Last updated 10/04/2021

Following his retirement from the Department of Chemistry in 2008, Professor Emeritus David Dows has been serving as a volunteer board member and treasurer of the Anton B. Burg Foundation.

Professor Dows is the only chemist on the Burg Foundation board with a hard science background. He has been proactive in identifying the needs of the Chemistry Department’s faculty that are difficult to meet in other ways, and he has matched programs and initiatives at USC to the funding objectives of the Burg Foundation.

The Chemistry Department at USC hosts over 50 Postdoctoral Research Fellows each year, in addition to approximately 150 graduate students. Professor Dows played a pivotal role in establishing and sustaining the Burg Foundation’s Postdoctoral Teaching Awards Program. This innovative and unique program provides training opportunities for Postdoctoral Fellows in teaching undergraduate and graduate courses. Two Postdoctoral Awardees are selected each year and trained for one semester under the supervision of a faculty mentor who excels in the pedagogical and practical aspects of teaching. They are assigned a specific class and participate in all areas of instruction, including syllabus preparation, class teaching, exam writing, grading, technology-assisted teaching techniques and student advising.

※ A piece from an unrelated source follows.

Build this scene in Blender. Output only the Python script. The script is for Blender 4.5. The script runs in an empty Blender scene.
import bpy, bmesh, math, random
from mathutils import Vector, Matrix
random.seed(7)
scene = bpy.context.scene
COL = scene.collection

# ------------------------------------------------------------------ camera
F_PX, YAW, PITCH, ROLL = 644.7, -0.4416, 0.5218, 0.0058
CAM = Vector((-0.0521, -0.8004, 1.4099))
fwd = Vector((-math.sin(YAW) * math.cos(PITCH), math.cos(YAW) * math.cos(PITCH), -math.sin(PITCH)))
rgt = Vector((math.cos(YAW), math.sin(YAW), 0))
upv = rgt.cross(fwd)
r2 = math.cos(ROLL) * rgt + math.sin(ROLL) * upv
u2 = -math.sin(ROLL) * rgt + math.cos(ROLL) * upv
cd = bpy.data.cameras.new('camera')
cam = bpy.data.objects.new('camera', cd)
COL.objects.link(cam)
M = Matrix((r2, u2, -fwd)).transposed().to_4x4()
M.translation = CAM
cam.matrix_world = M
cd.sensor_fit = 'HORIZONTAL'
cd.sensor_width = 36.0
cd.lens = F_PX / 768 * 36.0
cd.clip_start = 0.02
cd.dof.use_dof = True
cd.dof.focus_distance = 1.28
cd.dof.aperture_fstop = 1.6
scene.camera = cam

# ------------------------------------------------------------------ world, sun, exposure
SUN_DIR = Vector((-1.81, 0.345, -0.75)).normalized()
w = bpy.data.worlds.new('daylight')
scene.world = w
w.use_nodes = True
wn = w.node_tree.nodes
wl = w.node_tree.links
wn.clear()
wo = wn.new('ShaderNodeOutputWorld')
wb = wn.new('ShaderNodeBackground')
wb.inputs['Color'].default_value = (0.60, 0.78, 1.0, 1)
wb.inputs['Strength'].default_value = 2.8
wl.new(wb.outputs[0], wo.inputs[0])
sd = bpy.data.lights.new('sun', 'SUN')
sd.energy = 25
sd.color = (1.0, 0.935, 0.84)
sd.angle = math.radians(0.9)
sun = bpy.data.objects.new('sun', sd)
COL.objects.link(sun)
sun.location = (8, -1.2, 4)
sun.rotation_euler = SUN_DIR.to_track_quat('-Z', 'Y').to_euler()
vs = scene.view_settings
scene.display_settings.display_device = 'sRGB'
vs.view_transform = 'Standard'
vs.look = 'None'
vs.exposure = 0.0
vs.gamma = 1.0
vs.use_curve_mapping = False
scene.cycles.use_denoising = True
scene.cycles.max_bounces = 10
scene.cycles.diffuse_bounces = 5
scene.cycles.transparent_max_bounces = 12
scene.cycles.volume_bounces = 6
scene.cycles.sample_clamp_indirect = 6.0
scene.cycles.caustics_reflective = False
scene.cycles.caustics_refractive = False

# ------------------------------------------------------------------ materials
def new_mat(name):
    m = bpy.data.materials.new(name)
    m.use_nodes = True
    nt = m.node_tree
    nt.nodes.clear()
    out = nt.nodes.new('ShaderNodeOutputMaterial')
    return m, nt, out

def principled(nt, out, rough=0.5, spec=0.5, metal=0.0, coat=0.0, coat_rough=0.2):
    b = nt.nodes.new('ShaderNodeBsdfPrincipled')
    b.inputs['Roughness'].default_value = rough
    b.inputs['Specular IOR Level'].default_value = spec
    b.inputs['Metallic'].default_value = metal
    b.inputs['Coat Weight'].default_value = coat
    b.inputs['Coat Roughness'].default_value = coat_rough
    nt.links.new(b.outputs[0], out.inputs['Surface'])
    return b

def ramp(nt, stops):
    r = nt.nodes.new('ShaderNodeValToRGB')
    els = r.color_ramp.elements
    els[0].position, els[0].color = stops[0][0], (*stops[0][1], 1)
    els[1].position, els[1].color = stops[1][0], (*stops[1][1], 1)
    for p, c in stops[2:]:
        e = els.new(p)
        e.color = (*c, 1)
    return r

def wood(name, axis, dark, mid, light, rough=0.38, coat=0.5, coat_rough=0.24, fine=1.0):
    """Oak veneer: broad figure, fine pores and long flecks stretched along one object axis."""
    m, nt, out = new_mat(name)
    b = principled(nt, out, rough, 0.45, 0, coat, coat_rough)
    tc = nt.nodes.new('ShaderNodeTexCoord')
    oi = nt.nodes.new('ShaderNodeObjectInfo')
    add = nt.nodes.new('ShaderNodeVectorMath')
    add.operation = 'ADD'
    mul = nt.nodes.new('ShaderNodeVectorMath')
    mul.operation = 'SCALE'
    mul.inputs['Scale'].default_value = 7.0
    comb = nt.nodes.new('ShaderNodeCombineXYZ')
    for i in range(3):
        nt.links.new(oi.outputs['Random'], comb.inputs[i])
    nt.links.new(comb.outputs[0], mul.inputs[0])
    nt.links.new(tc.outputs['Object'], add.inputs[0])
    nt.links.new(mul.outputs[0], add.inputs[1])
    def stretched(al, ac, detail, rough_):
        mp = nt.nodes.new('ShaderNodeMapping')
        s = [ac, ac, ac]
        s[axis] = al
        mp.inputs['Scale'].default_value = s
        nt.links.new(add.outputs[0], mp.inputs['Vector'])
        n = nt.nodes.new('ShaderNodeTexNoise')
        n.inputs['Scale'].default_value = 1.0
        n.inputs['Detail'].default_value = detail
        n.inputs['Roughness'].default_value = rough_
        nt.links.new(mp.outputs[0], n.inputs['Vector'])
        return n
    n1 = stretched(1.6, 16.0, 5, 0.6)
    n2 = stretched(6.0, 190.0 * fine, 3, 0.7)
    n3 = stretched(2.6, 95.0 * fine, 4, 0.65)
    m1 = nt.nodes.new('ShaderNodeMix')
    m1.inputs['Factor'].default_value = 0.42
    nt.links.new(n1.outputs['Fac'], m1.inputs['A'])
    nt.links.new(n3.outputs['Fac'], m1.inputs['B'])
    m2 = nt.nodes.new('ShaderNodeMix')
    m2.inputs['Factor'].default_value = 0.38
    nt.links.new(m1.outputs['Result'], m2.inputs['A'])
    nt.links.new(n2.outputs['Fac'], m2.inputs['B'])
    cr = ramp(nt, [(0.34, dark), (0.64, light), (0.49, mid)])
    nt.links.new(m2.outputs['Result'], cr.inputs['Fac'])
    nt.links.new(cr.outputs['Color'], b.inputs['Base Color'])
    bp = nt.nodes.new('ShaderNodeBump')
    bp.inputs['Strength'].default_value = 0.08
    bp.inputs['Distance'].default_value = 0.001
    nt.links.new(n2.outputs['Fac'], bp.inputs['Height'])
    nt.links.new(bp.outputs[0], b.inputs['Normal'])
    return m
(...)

Postdoctoral Fellows who have participated in the program to date confirm that they have benefitted greatly from this award, and their teaching mentors and research advisors concur. Funding agencies, such as the National Science Foundation, now require a mentoring program for Postdoctoral Fellows as part of individual research proposals, and the Chemistry Division of NSF has been informed of the success of the Burg Foundation program.

Under Professor David Dows’ leadership, the Burg Foundation also provides two graduate fellowships to Ph.D. students in chemistry every year, and the Foundation funded a research experience for undergraduates (REU) summer program between 2006 and 2010.

Professor Dows’ contributions also have significantly enhanced the quality of the Chemistry Department’s teaching laboratories and research facilities. The Burg Foundation substantially advanced research instrumentation by supporting the acquisition of X-ray crystallography equipment, surface analysis instrumentation, a solar simulator for photochemical studies, polarimetric equipment, and most recently, a helium liquefier facility.

The helium liquefaction facility is a transformative contribution because it enables new high-impact electron paramagnetic resonance (EPR) experiments that would be cost-prohibitive on most other campuses, and it protects all of the liquid helium users in the USC community from the ongoing precipitous increases in the cost of liquid helium caused by the international helium shortage.

David Dows was honored at the Provost’s Faculty Retirement Recognition Luncheon on November 13, 2013.